3. En el libro “El gran número” (1976) Wisława Szymborska incluyó el extraordinario poema “La habitación del suicida”. Parte así: «Seguramente creerán que el cuarto estaba vacío». De este modo, el título y su primer verso configuran la trama y el tono espiritual. La sequedad del comienzo nos sitúa cinematográficamente en lo que podría ser un plano-secuencia-poético. De ser esta la intención —nunca lo sabremos— se confirma la potencialidad reflexiva de esta herramienta visual que nos desliza sin interrupción a través de un espacio (por un tiempo considerable) para que la representación, asaz desnuda, nos permita entrar en las cosas más allá de su pura materialidad y forma.
El poema confirma, en parte, la premisa descriptiva de su nombre. Recorre la habitación mientras se aclara que el escrutinio visual no proviene de una mirada distante y neutral, sino de quien ha sostenido una relación amistosa con el interfecto. De hecho, el tono quirúrgico y sobrio parecen disfrazar muy bien el dolor hondo y radical del observador. Y así mismo, el poema horada prejuicios y contraviene lugares comunes respecto de las causas y los afectos de un suicida.
En ese plano quizá resida la mayor astucia y profundidad del poema. «Un escritorio, en el escritorio una cartera, periódicos. / Un buda despreocupado, un cristo pensativo. / Siete elefantes para la buena suerte y en el cajón una agenda». La presencia de lo contingente del periódico contrasta con la trascendencia que podría buscarse en Buda, Cristo o, al menos, en la suerte. Pero esta posición en que son presentados, uno junto al otro, desprovistos de singularidad, en minúsculas, como ecos de lo que realmente son, igualados sin la menor inquietud, extraídos de sus trasfondos, vaciados de sus respectivos significados, y luego puestos ahí junto a la esposa de Rembrandt, multitud de libros, un poema épico, políticos, la perspectiva de una ventana y una puerta disponible, ¡qué bien presentan —a través de esta habitación— a nuestra propia época y cultura! Marcadamente pluralista, secular, diversa, desprejuiciada y dispuesta a ofertar cada pieza del arte y del pensamiento, cada cosmovisión y espiritualidad, como una alternativa más dentro una variedad enorme y equidistante, del mismo modo en que un supermercado dispone en sus góndolas las bolsas con arroz y las mayonesas. ¡Qué tragedia la habitación del suicida! A su disposición todos los mecanismos redentores posibles y aún así, vacío existencialmente. Para otros fines, los sociólogos Kathya Araujo y Danilo Martucelli crearon el concepto de “inconsistencia posicional”. Sin embargo, la idea suena pertinente respecto de este mundo (la habitación) paradójicamente vacío, el que, a pesar de su acaudalada composición, es incapaz de ofrecer estabilidad y sentido.

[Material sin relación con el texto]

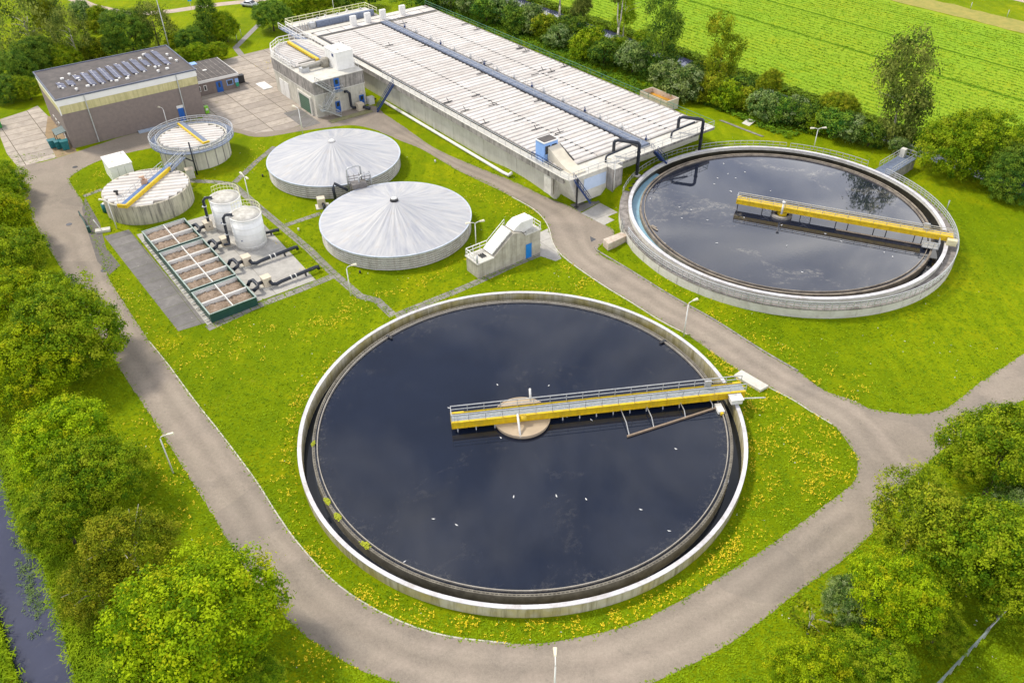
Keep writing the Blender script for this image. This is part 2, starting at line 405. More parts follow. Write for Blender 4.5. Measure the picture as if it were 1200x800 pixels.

“La habitación del suicida” es recorrida por una amiga. Poeta. Y su indagación exhaustiva, semejante a un ejercicio policial, queda más bien orientada a una sofisticada reflexión sobre nuestra época, próspera en muchos sentidos, ahíta de muchas formas, pero impotente en su interior, como un ciruelo florecido y radiante por fuera, cuyo tronco y raíces se pudren por dentro.